- [Stated task]: From the top of the records below down to the line containing "PI = math.pi", reproduce every line exactly.

Scenes as source code
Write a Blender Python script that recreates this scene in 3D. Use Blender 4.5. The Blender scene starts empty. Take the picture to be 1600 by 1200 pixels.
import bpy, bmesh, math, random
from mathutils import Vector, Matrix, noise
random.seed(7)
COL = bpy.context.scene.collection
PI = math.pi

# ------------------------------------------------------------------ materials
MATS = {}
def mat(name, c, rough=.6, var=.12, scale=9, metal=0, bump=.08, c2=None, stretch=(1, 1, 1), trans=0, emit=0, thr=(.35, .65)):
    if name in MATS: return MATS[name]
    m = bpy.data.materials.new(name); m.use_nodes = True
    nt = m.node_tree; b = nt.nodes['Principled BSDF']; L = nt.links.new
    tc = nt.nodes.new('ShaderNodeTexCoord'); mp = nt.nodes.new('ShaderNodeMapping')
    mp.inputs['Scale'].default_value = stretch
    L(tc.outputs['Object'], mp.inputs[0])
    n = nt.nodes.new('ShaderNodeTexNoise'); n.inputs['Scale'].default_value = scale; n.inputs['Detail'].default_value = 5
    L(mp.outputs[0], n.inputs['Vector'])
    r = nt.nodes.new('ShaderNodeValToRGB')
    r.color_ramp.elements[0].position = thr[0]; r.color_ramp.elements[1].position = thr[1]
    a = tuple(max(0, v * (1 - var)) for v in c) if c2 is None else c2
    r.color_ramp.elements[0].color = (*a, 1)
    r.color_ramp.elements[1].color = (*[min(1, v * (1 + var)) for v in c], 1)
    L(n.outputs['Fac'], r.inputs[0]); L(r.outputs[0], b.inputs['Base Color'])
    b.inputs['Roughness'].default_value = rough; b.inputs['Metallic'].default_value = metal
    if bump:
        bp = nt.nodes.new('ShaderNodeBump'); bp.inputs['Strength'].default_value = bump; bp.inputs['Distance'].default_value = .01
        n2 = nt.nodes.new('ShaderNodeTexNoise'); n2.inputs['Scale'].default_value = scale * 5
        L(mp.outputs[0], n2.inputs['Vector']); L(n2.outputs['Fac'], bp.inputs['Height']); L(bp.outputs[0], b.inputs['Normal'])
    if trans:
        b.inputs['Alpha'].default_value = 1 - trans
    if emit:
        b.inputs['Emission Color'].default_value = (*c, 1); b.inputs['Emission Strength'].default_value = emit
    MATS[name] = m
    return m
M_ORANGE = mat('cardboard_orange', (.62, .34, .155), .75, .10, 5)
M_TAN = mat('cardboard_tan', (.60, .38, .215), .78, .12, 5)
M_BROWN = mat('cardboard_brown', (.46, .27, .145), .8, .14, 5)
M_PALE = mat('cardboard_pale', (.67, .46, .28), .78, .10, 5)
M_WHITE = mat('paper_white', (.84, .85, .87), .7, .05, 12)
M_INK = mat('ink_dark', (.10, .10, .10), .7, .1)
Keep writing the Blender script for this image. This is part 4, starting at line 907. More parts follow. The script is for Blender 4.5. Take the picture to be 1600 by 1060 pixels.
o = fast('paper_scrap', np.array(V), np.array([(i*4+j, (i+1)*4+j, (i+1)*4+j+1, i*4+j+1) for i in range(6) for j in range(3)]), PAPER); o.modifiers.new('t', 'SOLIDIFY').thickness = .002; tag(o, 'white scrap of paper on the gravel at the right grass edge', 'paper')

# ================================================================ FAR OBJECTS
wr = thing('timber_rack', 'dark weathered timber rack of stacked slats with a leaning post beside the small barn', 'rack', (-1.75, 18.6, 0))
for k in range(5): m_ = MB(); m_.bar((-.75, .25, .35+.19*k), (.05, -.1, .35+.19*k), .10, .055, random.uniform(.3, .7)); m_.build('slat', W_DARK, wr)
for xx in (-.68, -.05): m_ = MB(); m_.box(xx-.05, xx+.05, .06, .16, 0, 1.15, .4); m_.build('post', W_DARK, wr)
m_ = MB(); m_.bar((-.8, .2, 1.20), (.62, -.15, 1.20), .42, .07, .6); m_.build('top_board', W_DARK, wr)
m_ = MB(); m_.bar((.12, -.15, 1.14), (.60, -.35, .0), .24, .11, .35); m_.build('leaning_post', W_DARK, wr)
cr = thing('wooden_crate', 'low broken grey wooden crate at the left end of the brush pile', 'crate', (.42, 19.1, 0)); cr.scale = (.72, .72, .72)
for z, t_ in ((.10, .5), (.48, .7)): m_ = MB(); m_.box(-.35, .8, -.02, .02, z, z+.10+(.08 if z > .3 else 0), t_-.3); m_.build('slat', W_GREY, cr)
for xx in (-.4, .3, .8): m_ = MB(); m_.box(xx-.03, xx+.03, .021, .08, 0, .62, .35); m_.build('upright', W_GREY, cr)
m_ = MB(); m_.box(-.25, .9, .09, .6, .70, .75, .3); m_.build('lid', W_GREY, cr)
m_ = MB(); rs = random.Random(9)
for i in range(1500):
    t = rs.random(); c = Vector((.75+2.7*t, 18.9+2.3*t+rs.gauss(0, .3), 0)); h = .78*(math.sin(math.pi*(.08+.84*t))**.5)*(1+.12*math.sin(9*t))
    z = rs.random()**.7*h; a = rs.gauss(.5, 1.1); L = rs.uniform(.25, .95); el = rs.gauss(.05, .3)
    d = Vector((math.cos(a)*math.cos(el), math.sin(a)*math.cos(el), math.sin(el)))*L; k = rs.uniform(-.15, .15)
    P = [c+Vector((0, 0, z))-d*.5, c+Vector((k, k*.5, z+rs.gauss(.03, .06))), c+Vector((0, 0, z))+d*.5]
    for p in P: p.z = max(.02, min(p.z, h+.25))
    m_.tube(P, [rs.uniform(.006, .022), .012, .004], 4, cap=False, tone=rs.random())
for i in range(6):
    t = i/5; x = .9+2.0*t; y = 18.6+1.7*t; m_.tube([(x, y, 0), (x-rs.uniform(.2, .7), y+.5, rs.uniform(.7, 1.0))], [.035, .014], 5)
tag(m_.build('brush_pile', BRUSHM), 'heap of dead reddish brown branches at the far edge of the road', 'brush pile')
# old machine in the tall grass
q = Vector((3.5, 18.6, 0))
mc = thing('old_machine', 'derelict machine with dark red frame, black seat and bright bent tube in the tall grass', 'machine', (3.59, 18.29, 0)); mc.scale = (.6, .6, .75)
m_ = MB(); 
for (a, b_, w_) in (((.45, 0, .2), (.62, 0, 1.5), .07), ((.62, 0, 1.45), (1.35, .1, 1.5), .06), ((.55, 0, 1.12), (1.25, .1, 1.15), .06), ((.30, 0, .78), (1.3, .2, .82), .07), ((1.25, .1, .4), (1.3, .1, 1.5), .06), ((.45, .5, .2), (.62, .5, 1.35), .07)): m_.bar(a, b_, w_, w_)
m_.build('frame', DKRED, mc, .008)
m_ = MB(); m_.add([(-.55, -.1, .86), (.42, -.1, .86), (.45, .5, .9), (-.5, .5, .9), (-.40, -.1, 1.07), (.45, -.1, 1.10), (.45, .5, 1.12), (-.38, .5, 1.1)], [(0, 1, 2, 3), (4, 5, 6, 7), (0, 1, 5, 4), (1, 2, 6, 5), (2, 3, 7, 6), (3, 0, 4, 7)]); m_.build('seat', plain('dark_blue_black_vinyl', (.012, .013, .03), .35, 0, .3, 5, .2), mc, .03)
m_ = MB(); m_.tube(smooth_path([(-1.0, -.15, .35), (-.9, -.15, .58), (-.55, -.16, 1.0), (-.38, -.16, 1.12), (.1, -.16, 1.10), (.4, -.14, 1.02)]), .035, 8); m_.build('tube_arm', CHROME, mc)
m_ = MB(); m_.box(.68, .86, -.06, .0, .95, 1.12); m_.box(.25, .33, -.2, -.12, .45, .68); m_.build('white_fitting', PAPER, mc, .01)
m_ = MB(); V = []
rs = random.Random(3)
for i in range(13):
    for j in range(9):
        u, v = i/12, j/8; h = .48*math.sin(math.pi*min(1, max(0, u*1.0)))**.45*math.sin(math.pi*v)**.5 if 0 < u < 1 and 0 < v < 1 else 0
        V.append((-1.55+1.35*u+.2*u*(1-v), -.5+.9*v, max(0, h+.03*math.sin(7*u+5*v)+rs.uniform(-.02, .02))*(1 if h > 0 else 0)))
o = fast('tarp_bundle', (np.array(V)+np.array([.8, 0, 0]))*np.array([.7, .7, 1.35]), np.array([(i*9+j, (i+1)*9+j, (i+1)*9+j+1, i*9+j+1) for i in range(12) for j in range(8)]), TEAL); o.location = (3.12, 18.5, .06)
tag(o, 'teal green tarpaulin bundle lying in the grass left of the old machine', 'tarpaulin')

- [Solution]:
Write a Blender Python script that recreates this scene in 3D. Use Blender 4.5. The Blender scene starts empty. Take the picture to be 1600 by 1200 pixels.
import bpy, bmesh, math, random
from mathutils import Vector, Matrix, noise
random.seed(7)
COL = bpy.context.scene.collection
PI = math.pi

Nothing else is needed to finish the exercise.